## EXERCISE DIRECTIONS
Look below. Copy each line that has "struct" in it.

»»

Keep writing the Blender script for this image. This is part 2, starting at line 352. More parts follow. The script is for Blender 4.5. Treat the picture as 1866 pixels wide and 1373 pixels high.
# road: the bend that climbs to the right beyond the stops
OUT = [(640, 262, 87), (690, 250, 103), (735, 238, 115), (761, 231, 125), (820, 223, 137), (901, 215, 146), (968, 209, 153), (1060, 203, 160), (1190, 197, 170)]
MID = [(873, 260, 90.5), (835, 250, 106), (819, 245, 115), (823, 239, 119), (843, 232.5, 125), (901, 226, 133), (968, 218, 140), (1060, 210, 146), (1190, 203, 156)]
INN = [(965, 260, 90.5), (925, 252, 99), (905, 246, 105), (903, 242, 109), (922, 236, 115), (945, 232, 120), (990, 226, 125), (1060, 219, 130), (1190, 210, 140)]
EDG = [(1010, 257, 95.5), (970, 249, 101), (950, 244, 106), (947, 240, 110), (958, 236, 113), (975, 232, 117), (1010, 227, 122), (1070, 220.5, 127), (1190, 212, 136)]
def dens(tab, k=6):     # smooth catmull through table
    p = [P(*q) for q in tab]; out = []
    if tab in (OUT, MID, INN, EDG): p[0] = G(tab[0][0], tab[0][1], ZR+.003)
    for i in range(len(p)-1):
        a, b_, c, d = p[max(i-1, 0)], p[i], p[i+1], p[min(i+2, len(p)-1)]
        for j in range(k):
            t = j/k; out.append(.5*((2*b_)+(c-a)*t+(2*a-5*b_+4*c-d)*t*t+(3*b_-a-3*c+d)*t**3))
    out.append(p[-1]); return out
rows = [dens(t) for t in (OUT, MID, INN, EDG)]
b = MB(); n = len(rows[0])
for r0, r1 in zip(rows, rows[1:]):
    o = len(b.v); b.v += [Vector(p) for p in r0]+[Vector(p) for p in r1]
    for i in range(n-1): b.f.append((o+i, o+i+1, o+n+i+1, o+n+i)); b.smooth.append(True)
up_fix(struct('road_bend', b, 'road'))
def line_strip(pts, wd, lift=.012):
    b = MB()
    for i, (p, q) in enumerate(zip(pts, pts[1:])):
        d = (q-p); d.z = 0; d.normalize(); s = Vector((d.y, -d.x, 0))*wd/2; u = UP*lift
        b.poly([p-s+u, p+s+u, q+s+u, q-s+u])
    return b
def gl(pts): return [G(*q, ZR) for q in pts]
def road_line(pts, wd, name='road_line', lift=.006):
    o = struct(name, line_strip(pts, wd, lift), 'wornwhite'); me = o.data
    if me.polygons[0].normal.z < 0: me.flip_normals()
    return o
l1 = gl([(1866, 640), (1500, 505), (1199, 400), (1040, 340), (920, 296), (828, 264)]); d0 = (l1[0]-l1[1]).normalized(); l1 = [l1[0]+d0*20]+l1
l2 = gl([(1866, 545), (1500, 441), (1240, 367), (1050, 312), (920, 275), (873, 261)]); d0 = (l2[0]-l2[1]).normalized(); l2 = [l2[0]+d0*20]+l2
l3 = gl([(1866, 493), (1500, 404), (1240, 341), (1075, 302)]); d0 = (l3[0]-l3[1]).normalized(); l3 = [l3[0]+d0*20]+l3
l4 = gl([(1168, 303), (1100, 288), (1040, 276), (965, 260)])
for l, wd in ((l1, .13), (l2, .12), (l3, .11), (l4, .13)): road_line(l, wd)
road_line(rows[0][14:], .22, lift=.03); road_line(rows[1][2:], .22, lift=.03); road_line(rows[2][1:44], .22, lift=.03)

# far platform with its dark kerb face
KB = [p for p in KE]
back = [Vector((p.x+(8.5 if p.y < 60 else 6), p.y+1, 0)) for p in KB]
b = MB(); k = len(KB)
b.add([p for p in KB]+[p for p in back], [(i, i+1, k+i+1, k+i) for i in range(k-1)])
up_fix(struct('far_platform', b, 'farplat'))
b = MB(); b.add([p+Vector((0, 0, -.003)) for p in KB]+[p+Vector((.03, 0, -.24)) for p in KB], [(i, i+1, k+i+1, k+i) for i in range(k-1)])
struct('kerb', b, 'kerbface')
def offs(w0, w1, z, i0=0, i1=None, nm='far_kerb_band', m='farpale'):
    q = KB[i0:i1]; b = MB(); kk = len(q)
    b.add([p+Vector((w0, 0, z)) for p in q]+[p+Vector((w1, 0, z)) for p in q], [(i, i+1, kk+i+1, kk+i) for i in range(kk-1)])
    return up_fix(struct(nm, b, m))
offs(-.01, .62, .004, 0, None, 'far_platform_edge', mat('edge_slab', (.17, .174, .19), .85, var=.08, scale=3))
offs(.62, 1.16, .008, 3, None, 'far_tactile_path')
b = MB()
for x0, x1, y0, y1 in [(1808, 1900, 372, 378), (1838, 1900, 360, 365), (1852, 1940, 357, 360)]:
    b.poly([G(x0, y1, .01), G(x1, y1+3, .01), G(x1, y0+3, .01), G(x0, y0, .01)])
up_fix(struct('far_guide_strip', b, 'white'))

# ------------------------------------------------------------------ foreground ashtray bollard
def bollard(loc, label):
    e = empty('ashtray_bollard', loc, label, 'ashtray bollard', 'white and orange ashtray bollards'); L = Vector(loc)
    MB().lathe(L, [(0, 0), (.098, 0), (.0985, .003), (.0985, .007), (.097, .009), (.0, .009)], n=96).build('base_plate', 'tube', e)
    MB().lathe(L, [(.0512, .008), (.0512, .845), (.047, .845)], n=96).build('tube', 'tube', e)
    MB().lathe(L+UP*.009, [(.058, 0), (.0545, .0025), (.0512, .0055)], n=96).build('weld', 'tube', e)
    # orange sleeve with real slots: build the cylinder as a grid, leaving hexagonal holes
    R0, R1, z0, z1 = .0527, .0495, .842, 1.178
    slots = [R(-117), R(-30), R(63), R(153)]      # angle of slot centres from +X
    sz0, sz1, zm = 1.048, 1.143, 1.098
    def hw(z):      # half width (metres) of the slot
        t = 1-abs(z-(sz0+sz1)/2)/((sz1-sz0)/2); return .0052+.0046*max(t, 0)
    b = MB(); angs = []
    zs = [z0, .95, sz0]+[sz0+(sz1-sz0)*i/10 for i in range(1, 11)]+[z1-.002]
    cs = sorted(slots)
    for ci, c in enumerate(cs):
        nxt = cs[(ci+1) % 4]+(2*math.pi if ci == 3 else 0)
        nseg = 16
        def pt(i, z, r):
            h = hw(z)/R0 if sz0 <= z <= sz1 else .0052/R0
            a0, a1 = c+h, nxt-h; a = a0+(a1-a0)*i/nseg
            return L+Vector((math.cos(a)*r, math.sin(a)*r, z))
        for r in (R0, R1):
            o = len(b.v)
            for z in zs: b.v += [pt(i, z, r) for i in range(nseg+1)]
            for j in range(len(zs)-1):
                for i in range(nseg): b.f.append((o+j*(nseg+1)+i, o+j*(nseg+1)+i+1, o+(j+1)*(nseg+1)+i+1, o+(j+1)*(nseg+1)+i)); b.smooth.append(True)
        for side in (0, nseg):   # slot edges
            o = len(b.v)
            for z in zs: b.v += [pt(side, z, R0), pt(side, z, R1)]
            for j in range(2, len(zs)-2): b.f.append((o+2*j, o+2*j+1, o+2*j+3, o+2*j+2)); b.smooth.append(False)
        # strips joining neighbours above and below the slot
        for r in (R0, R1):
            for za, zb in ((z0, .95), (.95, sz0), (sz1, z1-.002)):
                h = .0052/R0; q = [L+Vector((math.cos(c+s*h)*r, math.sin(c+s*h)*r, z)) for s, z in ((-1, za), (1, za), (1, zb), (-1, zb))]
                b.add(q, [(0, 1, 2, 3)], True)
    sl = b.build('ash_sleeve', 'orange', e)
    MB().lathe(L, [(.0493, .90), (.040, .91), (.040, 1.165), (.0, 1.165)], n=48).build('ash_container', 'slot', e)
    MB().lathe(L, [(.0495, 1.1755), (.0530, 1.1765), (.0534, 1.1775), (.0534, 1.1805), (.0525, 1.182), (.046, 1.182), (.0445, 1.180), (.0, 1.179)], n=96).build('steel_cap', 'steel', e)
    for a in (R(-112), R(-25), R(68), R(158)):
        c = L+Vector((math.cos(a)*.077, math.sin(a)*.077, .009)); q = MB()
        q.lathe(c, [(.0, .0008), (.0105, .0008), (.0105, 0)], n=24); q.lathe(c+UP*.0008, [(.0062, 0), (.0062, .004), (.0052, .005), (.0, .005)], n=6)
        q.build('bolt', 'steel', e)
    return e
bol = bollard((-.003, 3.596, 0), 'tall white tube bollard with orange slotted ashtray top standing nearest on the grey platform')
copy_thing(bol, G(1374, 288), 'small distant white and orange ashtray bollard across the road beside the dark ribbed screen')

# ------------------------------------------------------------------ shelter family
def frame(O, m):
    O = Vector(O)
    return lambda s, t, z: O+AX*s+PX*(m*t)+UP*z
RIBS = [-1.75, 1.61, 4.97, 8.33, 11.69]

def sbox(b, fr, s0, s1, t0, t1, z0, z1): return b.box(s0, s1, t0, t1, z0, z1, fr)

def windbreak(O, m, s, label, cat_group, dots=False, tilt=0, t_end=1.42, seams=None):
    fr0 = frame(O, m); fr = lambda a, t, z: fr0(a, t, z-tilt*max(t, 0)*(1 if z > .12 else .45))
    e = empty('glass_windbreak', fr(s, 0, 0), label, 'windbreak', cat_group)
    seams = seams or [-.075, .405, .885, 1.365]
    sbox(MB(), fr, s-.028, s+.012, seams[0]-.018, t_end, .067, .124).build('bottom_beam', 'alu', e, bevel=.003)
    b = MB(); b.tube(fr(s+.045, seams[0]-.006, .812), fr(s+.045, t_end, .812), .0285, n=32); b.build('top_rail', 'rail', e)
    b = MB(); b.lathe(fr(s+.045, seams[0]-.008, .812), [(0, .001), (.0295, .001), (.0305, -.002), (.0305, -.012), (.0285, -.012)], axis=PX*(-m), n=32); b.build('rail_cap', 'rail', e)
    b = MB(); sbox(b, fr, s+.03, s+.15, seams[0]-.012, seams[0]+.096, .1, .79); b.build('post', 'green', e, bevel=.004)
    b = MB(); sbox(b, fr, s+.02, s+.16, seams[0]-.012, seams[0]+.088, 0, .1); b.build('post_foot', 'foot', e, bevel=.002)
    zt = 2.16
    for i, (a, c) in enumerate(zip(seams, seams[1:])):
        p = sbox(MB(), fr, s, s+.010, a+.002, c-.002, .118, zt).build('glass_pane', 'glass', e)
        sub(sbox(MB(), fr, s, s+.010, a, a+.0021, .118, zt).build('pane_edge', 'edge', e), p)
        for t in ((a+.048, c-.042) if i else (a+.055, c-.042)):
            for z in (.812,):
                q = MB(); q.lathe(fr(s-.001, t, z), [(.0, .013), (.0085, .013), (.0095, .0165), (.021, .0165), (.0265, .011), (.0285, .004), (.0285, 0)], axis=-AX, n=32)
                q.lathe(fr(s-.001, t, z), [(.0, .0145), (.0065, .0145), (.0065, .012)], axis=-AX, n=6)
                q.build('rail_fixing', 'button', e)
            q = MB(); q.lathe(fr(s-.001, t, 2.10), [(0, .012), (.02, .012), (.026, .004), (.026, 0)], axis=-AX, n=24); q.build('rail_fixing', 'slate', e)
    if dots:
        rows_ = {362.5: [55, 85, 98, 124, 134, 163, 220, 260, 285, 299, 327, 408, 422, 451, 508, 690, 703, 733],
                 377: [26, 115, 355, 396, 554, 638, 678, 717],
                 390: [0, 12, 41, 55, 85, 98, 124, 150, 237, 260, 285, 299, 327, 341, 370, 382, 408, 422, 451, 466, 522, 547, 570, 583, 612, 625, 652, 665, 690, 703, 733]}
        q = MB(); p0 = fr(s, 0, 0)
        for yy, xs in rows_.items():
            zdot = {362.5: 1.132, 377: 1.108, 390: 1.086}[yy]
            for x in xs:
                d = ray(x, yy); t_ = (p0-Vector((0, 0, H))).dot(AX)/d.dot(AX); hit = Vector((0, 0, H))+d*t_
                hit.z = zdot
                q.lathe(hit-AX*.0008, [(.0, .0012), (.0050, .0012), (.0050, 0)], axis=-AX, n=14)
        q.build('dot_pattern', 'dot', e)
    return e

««

## OUTPUT FOR THIS TASK
up_fix(struct('road_bend', b, 'road'))
    o = struct(name, line_strip(pts, wd, lift), 'wornwhite'); me = o.data
up_fix(struct('far_platform', b, 'farplat'))
struct('kerb', b, 'kerbface')
    return up_fix(struct(nm, b, m))
up_fix(struct('far_guide_strip', b, 'white'))